Govt ignores western Sydney women: survey

With just over two months until the NSW election, 70 per cent of women living in western Sydney say the coalition government hasn't listened to their concerns.

An online survey of more than 1000 women, commissioned by Western Sydney Women, found that getting paid adequately was the top concern for women in the metropolitan heartland.

One in three women indicated they would vote for a Labor government, compared to around eight per cent voting Liberal.

Almost 22 per cent remain undecided how they will vote in the March 25 poll.

Nearly half of all respondents (45 per cent) felt they weren't properly represented by their local MP.
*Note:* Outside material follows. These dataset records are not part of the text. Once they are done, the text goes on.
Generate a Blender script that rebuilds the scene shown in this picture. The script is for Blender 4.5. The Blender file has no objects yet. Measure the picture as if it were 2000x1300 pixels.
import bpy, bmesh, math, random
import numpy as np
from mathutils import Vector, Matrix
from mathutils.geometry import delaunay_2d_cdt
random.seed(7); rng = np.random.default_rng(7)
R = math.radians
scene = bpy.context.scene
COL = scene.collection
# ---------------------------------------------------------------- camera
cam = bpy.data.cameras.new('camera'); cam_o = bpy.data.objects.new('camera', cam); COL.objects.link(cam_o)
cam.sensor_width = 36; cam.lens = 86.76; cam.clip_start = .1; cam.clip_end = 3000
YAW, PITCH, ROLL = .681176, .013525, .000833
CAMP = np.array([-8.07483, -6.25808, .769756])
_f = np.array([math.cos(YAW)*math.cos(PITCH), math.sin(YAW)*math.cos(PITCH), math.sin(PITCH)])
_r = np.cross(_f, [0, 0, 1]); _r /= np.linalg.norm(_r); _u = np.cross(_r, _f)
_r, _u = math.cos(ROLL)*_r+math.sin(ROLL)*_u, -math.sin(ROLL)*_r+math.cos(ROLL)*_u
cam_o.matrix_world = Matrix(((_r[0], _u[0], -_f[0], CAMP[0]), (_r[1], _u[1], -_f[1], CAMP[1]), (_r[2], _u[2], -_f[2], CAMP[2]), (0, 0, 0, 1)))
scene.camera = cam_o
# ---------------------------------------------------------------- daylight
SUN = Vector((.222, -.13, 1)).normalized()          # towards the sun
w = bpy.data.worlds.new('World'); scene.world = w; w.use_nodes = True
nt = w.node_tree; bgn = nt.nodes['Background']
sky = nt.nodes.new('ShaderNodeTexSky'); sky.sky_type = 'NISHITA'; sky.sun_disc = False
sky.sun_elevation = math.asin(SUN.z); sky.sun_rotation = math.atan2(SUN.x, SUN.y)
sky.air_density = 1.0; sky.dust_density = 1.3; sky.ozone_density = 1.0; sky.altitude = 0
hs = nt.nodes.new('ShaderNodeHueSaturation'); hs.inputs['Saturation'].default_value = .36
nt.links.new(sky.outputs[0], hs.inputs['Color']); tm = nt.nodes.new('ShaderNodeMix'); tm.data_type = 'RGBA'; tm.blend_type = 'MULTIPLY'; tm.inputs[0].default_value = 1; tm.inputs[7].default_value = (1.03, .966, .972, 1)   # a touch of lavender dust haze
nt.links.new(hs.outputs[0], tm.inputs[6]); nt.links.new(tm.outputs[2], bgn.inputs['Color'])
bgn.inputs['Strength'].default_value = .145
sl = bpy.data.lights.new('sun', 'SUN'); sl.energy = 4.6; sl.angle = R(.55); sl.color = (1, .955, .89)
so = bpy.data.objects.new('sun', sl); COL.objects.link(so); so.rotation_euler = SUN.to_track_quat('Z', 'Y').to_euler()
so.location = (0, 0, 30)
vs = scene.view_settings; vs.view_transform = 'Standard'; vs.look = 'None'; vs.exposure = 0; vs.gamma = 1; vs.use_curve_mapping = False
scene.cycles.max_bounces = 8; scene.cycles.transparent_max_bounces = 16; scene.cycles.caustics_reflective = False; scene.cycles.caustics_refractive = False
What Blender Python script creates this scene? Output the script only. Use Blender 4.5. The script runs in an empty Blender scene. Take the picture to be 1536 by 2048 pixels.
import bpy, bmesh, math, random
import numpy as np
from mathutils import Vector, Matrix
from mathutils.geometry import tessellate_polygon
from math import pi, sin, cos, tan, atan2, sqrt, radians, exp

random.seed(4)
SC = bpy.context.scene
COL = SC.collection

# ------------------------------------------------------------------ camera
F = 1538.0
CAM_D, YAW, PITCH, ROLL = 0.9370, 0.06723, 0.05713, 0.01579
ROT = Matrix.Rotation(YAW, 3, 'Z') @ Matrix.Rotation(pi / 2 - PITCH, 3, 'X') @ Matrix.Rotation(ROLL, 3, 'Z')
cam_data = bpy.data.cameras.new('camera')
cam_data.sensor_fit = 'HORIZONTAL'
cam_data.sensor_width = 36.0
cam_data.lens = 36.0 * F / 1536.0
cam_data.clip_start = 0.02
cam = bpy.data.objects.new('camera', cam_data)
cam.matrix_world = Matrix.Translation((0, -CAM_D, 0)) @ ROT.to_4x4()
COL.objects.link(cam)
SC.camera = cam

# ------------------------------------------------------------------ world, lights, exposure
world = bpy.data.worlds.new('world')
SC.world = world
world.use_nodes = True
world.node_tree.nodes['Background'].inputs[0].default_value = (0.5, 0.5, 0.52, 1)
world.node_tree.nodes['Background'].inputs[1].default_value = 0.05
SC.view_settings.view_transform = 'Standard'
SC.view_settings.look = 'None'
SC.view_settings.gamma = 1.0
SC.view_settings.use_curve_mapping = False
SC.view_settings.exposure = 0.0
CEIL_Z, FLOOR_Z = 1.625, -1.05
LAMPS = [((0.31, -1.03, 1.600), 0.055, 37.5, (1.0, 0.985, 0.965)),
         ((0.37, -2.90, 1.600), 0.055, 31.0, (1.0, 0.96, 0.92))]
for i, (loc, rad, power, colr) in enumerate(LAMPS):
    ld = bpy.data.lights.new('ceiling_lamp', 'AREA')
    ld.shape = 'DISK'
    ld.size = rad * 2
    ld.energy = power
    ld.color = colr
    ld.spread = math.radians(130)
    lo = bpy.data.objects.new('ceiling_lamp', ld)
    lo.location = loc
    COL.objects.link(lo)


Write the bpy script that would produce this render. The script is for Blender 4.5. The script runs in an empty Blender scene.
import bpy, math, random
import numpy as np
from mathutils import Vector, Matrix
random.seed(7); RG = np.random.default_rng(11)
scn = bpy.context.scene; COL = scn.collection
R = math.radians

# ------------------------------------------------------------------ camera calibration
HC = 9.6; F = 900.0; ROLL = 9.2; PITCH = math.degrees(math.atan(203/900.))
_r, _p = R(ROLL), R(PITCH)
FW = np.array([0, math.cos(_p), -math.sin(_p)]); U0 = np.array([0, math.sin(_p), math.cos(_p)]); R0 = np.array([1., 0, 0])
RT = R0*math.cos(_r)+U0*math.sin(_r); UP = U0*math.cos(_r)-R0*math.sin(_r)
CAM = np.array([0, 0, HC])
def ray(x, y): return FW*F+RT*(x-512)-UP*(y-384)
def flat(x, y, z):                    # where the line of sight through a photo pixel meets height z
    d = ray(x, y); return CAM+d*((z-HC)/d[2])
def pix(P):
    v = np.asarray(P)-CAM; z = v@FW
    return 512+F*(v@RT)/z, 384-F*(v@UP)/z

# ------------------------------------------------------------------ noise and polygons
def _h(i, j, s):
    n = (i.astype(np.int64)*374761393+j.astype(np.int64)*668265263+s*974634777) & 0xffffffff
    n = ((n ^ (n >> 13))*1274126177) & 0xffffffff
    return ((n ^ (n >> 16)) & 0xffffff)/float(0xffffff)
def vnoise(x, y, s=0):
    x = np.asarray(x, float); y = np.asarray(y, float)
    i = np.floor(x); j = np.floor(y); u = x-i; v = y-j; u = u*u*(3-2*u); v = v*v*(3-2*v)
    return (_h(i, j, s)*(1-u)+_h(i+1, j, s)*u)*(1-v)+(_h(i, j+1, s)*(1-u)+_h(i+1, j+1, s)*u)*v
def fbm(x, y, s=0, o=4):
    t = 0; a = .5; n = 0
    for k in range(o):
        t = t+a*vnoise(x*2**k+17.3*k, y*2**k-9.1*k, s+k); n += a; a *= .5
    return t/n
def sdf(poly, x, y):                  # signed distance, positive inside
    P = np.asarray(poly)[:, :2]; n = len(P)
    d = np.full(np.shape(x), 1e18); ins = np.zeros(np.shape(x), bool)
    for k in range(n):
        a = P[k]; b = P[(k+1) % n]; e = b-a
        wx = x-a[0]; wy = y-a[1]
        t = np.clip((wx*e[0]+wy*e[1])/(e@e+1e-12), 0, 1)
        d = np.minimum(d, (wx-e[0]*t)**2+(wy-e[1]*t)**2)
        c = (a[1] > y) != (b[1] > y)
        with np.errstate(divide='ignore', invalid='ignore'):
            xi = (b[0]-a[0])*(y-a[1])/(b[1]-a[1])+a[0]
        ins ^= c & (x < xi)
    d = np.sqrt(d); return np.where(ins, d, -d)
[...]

Almost one in three said they didn't know who their state MP was and felt politically neglected and economically marginalised until election season rolled around.

More than a third (34 per cent) of all respondents said pay equity was front and centre in their political choices, with 42 per cent wanting an increase in salary.

WSW director Amanda Rose said women in western Sydney women had suffered from a lack of adequate representation.

"It's high time to change that," she said.

"Whoever gets elected must ensure that western Sydney women are given a seat at the table.

"They need to be included in all key aspects of decision-making and be given the opportunity to lead the way towards their own success."

"They expect the government to assist them in their journey towards prosperity and independence," she said.

Western Sydney, home to over half of the city's population with one in 11 Australians living there, is where state and federal elections are won with dozens of seats up for grabs.

This year's campaign has been no different with both major political parties making a concerned effort to woo women in the massive region where unemployment is higher and salaries are lower than the national average.

The women surveyed also wanted more flexible work arrangements to accommodate child-rearing responsibilities.

Nearly a quarter of all those surveyed (24 per cent) said cost-of-living pressures would factor in their vote.

Eight of ten western Sydney households (79 per cent), said they were struggling with rising food and grocery bills.

Some 77 per cent of households grappled with increased electricity and gas prices and 70 per cent said they were forking out more on fuel.